Canada's McKenzie doesn't agree: "He'd be vaporized if he made a
pre-emptive strike."
It's safely assumed, however, that Saddam won't repeat his big Gulf War
mistake: taking on a superior military force in the open desert and getting
crushed in the process. Instead, he'll try to draw the U.S. and its allies into
Baghdad, where the advantage will revert to his Republican Guards stationed
there.
Although it has trained special units for street-to-street fighting, urban
warfare is the Pentagon's worst-case scenario.
Technological superiority is negated if U.S. troops are forced into street
battles against Iraqi soldiers who know the city and will be disguised as
civilians - amidst 5 million of the real thing, some of them also armed and in
citizen militias.
"Urban fighting will eat up troops and force them to disperse," says David
Rudd, executive director of the Canadian Institute of Strategic Studies. "Even a
few determined Iraqi snipers could hold up an advance into the city."
Rudd has talked in recent days with U.S. officers who say that, if forced
into street fighting, the approach will be different from that taken in past
conflicts. "Then, if someone spotted a machine gun in a window five floors up,
three to the left, everyone would start busting caps. This time, they've been
trained to close in on the building and get him from within."
U.S. troops might also "mouse-hole," says Rudd; that is, stay off the
streets, where they are in the enemy's full view and range, and instead blow
holes in the walls of houses to advance through them one by one from the inside.

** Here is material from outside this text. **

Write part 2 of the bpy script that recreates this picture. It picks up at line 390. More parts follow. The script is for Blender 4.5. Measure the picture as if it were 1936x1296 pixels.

Only problem is, Rudd notes, "Saddam is likely to have booby-trapped them."
But the U.S. wants to avoid the high casualties of urban warfare if at all
possible. If not - if Saddam forces Baghdad to hold out - it's believed central
command will order that the city be surrounded and besieged, with escape lines
opened for civilians and defectors.
According to retired Adm. Stephen Baker, special adviser to the U.S. Center
for Defense Information: "Many days of intense combat and many failed tactics
would have to have occurred before military leaders decide that U.S. forces
should be heavily engaged in urban warfare."
The hope is that the war will end before it is necessary.
For that to happen, Saddam may have to confront his own worst-case scenario
- an internal coup that will see him being taken out by one or more of his
generals.
Analysts say he enjoys little trust, even at the highest levels of his
military and security inner circle. His two Republican Guard and "Special"
Republican Guard units, consisting of 100,000 of his allegedly most loyal
soldiers, weren't tested in the Gulf War because Saddam's removal wasn't an
objective.
This time, it is. Will the Republican Guards go down fighting on his behalf
when the giant American push comes to shove? Or will they sense that submission
is the smarter part of valour?
They're his Praetorian guard, says Rudd, and just like the Roman originals,
they could easily stick a knife into Caesar's back when someone more powerful is
knocking at the door.
It could work out that way, but the United States is risking the world's
condemnation if Gulf War II isn't the swift, surgical, six-weeks-at-most
operation it's speculated to be.
As Rudd says, echoing many others: "The number of variables is bewildering,
just bewildering. I'm fearful of the whole venture."